You show me a group of women who can pick up my limp 200lb body(without kit, 270+ with kit) alone without any help and carry me 100+m I will say they are good to go. I haven't seen one in the army, ever.
 
Too lazy to retype all this, so I just reposted it. Just my .02 fwiw.

Put together a course thats fair and realistic. PT, Marksmanship, Obstacle Course, 20 mile Road March, 15km Forced March (50lb ruck minimum for both) Water Confidence Course, Drownproofing, Hand 2 Hand Combatives, Assault Course, Land Navigation, Shoot House, CQB Drills, Immediate Action Drills, Stress shoot, Cas Evac (Of men 160 lbs and more) No showers, no washers, dryers, clean uniforms, clean underwear, access to feminine hygiene products, and all this without the variables of the desert heat (100 degrees plus) arctic (-50 degrees or more) or a jungle environment, 100% humidity, constant rain, 99 degree heat, sweating your butt off, just getting downright filthy and nasty, still carrying your combat load just for starters and see how they fair.

Then, there are the actual realities of war that can't be replicated in any degree, that if they've never been there, they wouldn't understand it or grasp the reality of such. Most people in general don't know or have a fucking concept as to what a bullet does to the human body. Can you look your adversary in the eye and actually pull the trigger without hesitation at the moment of truth? The grotesque reality of what combat and war is really like, up close and personal is what they say they want, but in fact, do they really? Be careful what you truly wish for, because you may just damn well get it handed to you in spades.

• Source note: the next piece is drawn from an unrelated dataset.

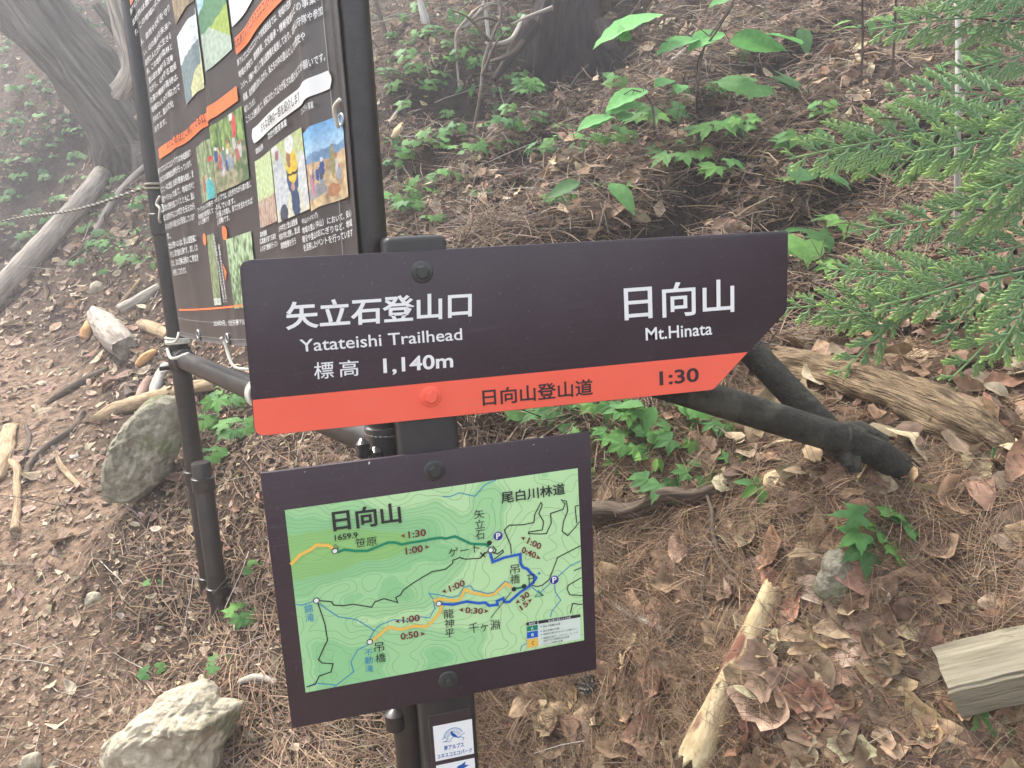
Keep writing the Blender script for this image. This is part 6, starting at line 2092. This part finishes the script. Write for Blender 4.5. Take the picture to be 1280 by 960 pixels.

There have been these panels and those who are the target audience, who sit there, discuss equality, and say there are those who have what it takes. I'd say have at it, except for the fact they would wind up being a burden, security risk and in a perfect position to jeopardize the lives of men capable of doing what they have no business of doing or somewhere they were never meant to be in the first place. And rather than have this little experiment costing the lives of others for no reason, and that includes getting themselves into a position of compromise on the battlefield and 30 guys lose their own lives in the process of bailing them out, trying to rescue them, I would say hopefully, there are those out there who know better (GROUND Combat experience in a congressional seat) and are in a better position than I am, to make the right call.

The fact is there are the physical realities to all this and then, even more-so in my book, the mental aspects of which most of them, in the end, don't have a clue about what it is in real life, up close and personal. See how much a ruck or kit really weighs when you're being fired upon and someone is trying to kill you, 50 lbs will seem like 200. And that's just the tip of the iceberg. I'm not saying any of this to put anyone down, it is what it is.

On the heels of DADT being repealed, I knew this was coming next.

This is not someone who believes women should be barefoot, pregnant, subserviant or neanderthal in their thinking either. Women have always had their place in the Military and always will. They have made great sacrifices and significant contributions to its success.

The front lines of intense, all out, hell on earth combat, in combat arms, let alone SOF type units however, ain't it.
 
Its taken the bigwigs this long to "allow women in combat" or whatever BS they're saying(as though they weren't already in combat unofficially anyway), I'd imagine it'd take quite a few more years for there to be women SEALS.